(Rows from a 3D scene dataset)
[START]

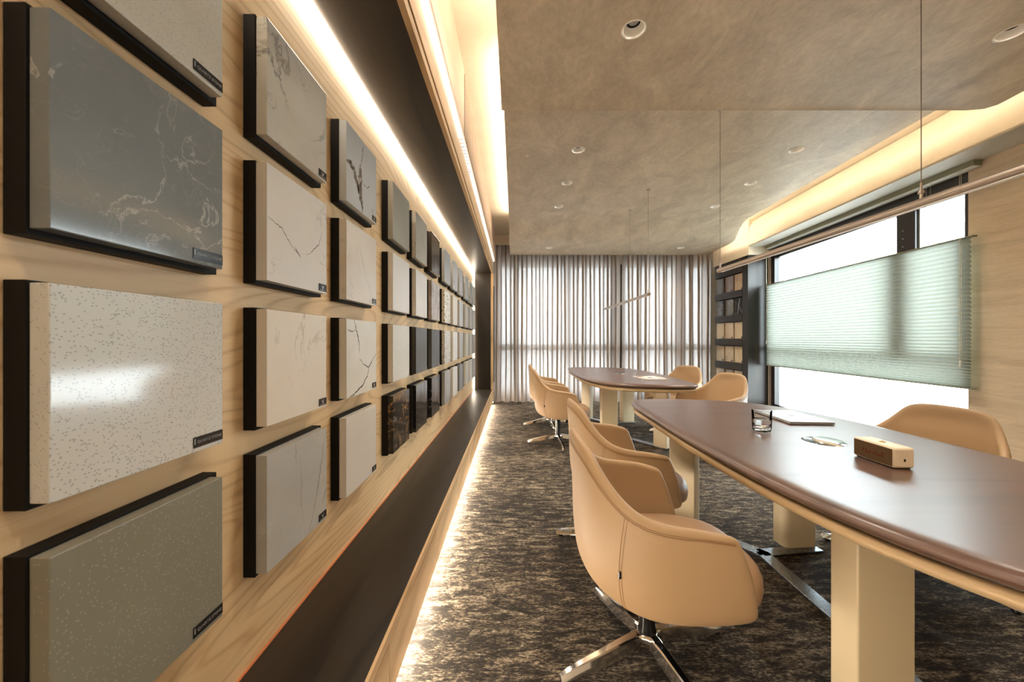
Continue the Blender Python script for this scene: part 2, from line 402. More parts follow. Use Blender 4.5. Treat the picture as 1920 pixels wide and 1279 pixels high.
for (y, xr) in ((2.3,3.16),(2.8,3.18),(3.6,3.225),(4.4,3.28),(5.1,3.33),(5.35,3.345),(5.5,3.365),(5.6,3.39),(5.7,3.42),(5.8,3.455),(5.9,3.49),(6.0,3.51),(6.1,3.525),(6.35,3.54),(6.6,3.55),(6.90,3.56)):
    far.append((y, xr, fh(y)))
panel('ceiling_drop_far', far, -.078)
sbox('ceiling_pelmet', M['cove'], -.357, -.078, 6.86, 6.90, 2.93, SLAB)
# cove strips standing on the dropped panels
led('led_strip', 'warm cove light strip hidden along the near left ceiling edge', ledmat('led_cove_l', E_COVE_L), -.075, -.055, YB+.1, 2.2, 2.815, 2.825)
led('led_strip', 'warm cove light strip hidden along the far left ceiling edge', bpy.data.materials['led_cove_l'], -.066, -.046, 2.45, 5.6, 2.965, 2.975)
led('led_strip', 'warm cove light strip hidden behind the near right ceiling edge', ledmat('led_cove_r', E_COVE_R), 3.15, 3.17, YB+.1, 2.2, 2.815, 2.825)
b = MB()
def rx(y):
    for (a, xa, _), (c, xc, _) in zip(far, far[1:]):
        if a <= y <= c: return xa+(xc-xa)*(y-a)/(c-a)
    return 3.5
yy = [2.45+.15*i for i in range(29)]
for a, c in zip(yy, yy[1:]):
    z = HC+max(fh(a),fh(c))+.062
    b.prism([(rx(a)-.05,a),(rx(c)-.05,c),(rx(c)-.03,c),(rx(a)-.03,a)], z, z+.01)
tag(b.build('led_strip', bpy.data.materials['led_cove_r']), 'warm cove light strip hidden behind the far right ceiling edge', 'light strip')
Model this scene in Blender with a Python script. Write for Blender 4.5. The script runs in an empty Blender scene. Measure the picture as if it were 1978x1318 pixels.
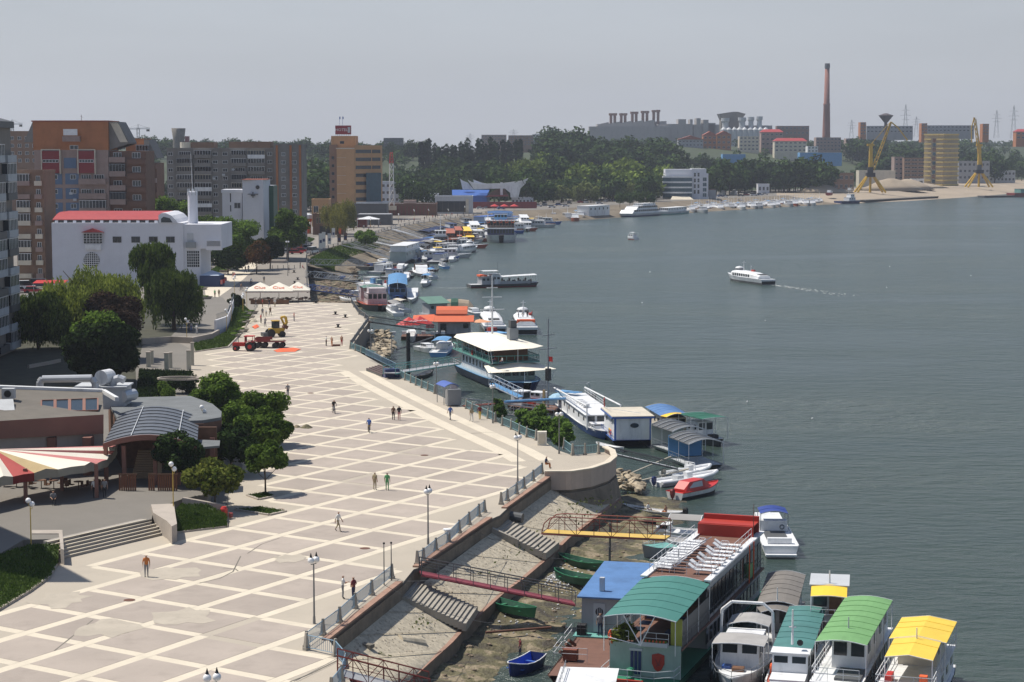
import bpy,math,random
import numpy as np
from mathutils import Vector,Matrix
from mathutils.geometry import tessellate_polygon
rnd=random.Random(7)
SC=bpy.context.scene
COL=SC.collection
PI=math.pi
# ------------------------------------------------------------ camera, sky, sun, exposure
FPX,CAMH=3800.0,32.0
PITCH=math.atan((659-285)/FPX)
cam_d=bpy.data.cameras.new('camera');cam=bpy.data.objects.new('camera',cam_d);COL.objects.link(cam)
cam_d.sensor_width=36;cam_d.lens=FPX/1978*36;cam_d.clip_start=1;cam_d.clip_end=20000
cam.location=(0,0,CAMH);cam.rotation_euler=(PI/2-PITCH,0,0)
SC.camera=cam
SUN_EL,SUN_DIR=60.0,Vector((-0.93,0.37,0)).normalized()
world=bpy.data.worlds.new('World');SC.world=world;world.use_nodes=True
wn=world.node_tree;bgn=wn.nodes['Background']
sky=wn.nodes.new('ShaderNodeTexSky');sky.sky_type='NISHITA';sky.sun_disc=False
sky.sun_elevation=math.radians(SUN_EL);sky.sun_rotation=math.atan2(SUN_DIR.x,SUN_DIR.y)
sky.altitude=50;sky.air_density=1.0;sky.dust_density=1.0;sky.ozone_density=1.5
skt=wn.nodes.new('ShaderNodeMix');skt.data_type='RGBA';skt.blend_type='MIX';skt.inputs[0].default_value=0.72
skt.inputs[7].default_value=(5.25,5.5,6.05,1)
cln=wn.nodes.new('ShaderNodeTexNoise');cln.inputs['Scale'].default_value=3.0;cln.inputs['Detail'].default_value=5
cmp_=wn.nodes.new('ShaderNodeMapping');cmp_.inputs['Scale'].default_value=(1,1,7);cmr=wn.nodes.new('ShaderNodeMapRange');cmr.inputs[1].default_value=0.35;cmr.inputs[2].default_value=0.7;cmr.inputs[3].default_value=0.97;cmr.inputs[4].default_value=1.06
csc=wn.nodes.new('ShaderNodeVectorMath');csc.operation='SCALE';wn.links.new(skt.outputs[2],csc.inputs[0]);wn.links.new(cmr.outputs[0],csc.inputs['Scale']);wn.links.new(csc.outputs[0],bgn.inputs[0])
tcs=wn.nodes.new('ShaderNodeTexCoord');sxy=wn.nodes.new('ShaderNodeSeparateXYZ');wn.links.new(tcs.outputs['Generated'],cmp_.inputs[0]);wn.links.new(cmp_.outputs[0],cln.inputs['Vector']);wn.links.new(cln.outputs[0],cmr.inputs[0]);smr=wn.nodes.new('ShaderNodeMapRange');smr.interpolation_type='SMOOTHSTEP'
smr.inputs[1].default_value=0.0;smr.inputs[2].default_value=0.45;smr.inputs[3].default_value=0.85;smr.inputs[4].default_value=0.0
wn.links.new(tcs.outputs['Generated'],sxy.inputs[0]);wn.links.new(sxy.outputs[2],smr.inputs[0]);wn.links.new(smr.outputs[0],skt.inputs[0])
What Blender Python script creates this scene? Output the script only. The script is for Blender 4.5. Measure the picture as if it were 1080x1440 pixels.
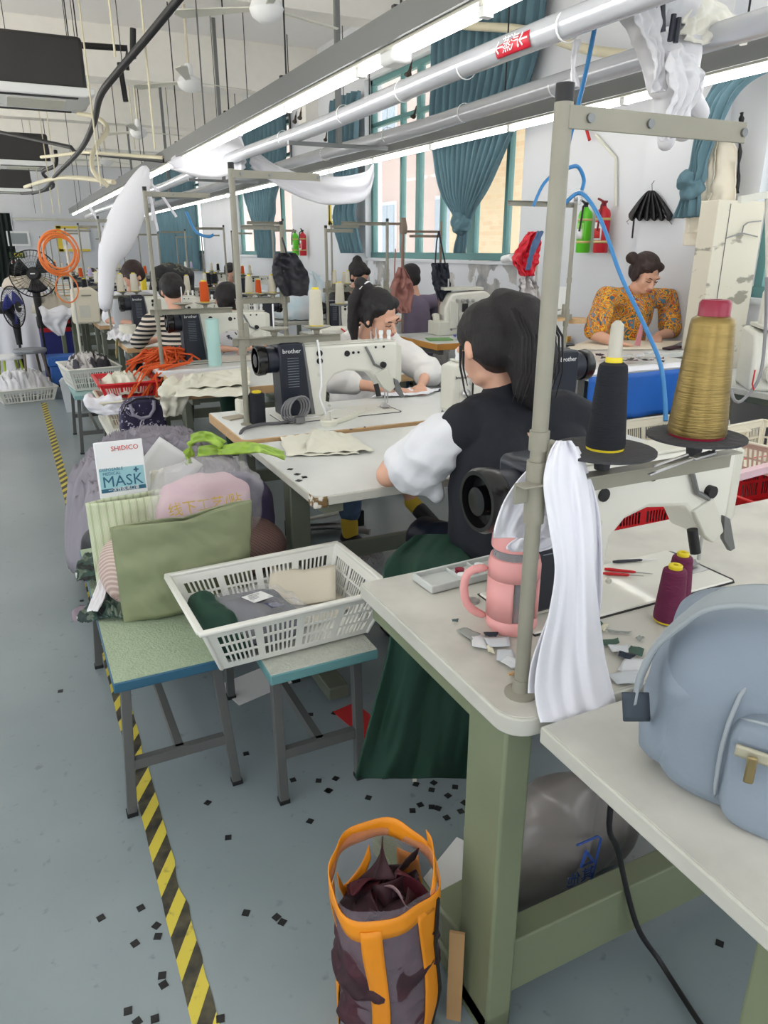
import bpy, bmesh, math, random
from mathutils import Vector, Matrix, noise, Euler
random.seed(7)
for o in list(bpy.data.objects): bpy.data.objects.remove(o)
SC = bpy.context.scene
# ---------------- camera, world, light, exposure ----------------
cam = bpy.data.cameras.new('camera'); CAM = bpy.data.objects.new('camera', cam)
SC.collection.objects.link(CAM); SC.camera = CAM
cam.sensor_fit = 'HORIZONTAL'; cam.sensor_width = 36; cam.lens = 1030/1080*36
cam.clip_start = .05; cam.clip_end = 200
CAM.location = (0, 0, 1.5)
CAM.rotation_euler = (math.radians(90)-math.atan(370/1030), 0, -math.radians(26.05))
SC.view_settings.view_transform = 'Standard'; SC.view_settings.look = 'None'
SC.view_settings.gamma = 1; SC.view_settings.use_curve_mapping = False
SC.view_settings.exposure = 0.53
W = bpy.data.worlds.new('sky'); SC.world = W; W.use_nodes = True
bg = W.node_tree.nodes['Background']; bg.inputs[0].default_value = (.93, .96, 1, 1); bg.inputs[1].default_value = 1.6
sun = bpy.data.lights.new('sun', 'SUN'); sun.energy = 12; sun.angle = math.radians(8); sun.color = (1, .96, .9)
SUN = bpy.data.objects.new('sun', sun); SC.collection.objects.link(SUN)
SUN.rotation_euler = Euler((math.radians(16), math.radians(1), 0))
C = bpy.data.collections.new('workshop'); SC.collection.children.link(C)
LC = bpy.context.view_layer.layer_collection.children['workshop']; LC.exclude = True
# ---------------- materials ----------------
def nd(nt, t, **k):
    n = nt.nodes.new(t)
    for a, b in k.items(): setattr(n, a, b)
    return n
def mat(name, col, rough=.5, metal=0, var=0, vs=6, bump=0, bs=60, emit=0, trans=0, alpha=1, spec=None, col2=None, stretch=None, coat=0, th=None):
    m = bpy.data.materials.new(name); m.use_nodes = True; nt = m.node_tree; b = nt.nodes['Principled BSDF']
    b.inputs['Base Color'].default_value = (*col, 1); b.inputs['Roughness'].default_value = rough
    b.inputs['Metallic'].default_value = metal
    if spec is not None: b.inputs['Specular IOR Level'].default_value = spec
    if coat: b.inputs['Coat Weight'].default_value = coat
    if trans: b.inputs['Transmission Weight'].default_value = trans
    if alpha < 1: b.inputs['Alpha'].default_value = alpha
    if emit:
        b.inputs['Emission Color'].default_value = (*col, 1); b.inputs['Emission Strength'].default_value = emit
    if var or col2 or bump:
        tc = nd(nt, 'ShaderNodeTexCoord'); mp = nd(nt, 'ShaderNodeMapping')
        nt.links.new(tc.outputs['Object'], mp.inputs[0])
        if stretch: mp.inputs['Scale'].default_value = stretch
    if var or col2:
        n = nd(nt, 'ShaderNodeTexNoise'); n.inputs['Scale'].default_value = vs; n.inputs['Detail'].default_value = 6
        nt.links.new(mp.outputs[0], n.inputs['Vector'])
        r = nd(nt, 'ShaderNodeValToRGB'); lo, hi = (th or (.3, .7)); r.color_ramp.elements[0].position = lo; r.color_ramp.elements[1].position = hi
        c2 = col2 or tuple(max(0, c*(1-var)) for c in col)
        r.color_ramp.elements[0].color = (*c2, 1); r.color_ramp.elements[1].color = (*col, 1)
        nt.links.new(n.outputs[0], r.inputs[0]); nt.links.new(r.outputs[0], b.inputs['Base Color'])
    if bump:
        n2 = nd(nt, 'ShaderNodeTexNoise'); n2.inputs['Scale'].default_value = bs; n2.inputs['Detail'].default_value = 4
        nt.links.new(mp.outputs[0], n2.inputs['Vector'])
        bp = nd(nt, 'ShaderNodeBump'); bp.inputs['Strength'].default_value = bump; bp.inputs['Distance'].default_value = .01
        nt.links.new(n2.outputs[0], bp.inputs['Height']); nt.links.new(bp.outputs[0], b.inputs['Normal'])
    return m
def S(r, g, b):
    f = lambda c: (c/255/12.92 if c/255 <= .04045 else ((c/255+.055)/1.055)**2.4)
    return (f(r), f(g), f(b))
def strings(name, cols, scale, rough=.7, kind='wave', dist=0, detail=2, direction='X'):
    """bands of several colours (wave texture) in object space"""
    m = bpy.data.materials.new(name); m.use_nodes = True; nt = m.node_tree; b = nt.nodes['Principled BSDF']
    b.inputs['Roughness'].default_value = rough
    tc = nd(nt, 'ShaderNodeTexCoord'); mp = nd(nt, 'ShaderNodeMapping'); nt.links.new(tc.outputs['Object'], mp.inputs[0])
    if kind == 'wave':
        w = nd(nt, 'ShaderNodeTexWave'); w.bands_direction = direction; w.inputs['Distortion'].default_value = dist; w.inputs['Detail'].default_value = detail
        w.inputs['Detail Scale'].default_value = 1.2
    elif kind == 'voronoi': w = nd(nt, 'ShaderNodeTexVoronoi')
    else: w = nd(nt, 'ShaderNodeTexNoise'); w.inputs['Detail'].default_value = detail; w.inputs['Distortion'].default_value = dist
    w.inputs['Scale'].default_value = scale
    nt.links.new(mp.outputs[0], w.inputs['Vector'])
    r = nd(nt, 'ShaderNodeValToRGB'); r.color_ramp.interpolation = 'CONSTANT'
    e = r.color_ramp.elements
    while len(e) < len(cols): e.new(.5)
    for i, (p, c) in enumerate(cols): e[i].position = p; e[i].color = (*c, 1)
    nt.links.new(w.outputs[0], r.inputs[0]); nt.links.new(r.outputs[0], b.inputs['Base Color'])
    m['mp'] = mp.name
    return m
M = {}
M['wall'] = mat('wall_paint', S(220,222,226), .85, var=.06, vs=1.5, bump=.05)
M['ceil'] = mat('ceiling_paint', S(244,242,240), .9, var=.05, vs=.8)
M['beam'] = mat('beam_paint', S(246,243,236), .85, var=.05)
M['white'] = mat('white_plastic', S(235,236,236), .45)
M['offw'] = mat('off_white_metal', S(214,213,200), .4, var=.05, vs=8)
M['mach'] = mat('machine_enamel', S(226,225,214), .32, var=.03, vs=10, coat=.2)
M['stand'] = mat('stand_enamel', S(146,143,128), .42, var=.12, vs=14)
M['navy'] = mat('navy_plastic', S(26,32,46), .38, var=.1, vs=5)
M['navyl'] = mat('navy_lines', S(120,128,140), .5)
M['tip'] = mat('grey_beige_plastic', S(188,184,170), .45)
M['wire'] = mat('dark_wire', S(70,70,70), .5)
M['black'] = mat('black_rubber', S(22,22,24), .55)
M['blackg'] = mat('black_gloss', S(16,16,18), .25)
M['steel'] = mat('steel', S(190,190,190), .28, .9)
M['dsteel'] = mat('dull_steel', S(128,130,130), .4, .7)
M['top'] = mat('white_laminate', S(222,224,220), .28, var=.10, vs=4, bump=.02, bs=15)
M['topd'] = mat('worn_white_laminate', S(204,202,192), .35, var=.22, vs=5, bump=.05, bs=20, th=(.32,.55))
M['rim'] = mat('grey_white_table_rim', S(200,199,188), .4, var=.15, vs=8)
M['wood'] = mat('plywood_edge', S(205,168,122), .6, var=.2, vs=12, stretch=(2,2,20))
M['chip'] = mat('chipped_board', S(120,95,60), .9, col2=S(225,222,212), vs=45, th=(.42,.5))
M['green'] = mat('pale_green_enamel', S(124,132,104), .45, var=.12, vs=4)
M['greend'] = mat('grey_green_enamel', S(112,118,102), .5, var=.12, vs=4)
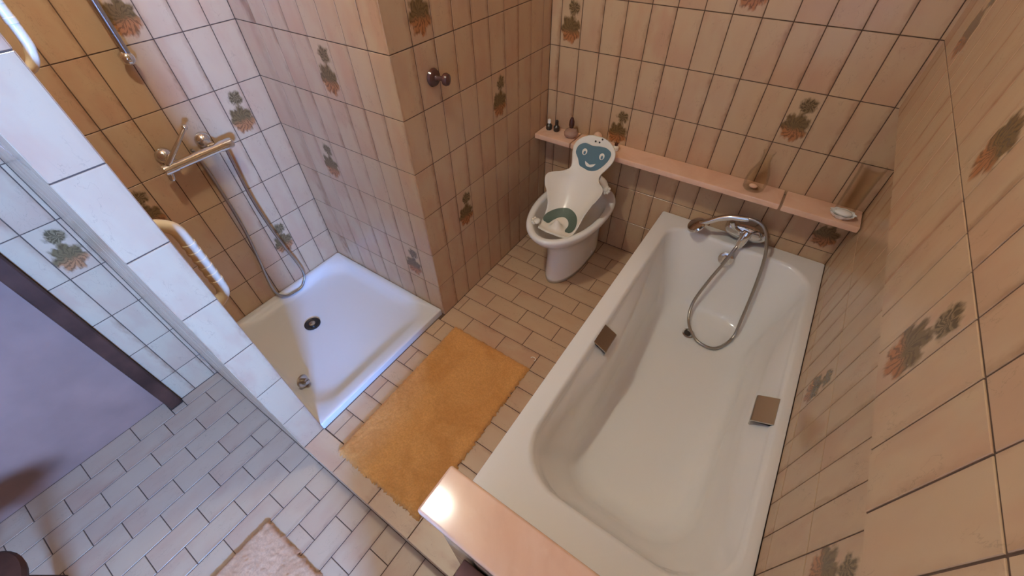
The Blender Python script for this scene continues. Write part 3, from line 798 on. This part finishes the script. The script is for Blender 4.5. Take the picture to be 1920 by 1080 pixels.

[END]

EXERCISE OBJECTIVE:
Collect each line holding the string "part".

SOLVED EXERCISE:
Continue the Blender Python script for this scene: part 2, from line 402. More parts follow. Use Blender 4.5. Treat the picture as 1920 pixels wide and 1279 pixels high.
The Blender Python script for this scene continues. Write part 3, from line 798 on. This part finishes the script. The script is for Blender 4.5. Take the picture to be 1920 by 1080 pixels.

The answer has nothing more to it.